## MATERIAL SUPPLIED
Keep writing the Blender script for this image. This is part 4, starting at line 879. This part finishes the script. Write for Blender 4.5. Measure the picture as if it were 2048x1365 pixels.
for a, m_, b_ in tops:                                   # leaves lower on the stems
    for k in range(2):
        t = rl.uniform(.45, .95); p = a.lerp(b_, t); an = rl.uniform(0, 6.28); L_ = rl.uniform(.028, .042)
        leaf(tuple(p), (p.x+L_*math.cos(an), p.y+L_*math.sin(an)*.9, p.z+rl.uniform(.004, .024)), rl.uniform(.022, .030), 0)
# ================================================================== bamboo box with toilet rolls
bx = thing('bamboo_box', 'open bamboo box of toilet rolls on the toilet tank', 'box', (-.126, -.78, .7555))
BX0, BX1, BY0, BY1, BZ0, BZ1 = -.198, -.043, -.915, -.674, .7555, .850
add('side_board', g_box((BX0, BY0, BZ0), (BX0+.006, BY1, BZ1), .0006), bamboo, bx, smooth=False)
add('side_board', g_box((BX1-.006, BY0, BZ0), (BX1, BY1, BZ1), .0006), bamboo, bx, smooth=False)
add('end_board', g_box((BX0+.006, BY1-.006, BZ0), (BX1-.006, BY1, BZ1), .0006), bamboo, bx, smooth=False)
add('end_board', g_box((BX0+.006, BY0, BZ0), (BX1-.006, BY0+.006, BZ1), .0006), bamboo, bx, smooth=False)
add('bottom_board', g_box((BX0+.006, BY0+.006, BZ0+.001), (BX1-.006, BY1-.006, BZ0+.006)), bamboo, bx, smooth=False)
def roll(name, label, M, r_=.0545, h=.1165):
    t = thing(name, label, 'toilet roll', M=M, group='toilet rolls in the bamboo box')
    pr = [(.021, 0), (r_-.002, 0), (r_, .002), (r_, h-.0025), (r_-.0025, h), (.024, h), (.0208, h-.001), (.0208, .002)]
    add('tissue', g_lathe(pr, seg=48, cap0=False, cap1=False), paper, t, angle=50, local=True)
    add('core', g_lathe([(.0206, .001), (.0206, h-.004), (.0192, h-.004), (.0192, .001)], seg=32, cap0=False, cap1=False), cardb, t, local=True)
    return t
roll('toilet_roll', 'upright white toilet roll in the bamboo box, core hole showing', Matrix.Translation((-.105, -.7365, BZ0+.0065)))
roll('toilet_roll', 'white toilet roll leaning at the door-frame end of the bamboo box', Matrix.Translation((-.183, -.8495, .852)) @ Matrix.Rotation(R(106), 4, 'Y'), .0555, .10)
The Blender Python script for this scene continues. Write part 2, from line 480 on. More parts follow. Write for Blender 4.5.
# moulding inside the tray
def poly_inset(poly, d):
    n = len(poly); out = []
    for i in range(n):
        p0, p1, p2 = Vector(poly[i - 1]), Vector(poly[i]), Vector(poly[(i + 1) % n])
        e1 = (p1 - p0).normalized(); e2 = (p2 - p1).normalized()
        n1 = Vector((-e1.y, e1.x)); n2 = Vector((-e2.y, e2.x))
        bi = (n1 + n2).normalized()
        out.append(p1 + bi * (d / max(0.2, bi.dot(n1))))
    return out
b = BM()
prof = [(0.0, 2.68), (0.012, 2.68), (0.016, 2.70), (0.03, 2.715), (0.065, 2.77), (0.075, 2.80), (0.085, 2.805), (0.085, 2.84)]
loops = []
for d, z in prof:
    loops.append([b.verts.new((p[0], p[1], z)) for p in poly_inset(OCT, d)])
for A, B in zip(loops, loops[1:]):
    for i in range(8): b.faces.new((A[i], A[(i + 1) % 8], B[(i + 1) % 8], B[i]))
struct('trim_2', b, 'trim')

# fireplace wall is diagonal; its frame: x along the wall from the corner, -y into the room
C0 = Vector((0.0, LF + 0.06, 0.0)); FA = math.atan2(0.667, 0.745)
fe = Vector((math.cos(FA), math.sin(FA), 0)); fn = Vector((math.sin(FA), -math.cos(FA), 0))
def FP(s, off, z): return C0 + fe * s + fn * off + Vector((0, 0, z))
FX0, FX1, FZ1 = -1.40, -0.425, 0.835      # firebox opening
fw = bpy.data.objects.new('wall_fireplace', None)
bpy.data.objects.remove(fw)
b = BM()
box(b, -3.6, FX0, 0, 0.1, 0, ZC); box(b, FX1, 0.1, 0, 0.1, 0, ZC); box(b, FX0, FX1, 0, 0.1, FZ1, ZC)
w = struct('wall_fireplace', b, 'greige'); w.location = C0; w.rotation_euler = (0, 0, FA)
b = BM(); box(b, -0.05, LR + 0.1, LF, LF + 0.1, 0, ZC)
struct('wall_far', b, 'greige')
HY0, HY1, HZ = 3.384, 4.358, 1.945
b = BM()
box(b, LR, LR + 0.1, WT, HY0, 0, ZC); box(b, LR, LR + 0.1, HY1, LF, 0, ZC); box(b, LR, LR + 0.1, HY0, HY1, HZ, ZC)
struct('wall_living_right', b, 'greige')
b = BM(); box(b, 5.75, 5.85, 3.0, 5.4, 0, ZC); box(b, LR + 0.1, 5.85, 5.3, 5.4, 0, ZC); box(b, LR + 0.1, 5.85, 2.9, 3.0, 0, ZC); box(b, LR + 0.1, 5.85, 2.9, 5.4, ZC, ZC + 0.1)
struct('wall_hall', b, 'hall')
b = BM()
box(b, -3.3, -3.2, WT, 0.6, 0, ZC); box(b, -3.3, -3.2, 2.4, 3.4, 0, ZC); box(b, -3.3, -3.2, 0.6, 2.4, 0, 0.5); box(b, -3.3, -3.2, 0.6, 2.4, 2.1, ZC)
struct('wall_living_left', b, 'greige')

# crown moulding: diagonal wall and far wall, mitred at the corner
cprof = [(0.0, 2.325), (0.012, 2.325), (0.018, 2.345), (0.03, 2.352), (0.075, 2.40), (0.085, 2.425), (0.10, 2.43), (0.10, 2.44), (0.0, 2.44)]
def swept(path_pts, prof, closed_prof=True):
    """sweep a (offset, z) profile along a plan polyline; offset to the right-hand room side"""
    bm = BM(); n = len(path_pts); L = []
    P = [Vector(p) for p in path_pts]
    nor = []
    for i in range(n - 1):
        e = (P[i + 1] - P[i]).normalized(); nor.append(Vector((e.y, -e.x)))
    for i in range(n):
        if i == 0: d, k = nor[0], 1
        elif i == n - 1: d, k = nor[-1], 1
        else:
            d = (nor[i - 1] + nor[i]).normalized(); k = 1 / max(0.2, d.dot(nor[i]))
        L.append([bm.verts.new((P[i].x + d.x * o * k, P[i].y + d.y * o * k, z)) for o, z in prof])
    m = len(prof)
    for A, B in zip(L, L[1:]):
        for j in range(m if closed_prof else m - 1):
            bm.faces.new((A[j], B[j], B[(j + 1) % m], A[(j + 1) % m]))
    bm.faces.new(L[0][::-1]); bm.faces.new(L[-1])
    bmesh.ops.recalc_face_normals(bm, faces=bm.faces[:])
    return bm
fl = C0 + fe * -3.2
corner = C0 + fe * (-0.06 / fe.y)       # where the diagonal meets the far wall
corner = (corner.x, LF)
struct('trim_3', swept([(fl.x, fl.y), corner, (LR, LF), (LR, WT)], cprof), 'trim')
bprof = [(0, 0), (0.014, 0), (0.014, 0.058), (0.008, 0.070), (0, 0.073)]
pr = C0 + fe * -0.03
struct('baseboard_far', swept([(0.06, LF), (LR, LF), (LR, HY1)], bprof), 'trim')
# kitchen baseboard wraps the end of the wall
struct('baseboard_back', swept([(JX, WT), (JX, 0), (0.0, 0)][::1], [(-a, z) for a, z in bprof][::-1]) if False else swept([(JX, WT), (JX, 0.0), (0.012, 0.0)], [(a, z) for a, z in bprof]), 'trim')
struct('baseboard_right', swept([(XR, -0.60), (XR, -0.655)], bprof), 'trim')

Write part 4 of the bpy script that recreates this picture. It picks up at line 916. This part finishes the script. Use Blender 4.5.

## PROMPT
Select and copy every line of the material that holds the string "Blender".

## TASK RESPONSE
Keep writing the Blender script for this image. This is part 4, starting at line 879. This part finishes the script. Write for Blender 4.5. Measure the picture as if it were 2048x1365 pixels.
The Blender Python script for this scene continues. Write part 2, from line 480 on. More parts follow. Write for Blender 4.5.
Write part 4 of the bpy script that recreates this picture. It picks up at line 916. This part finishes the script. Use Blender 4.5.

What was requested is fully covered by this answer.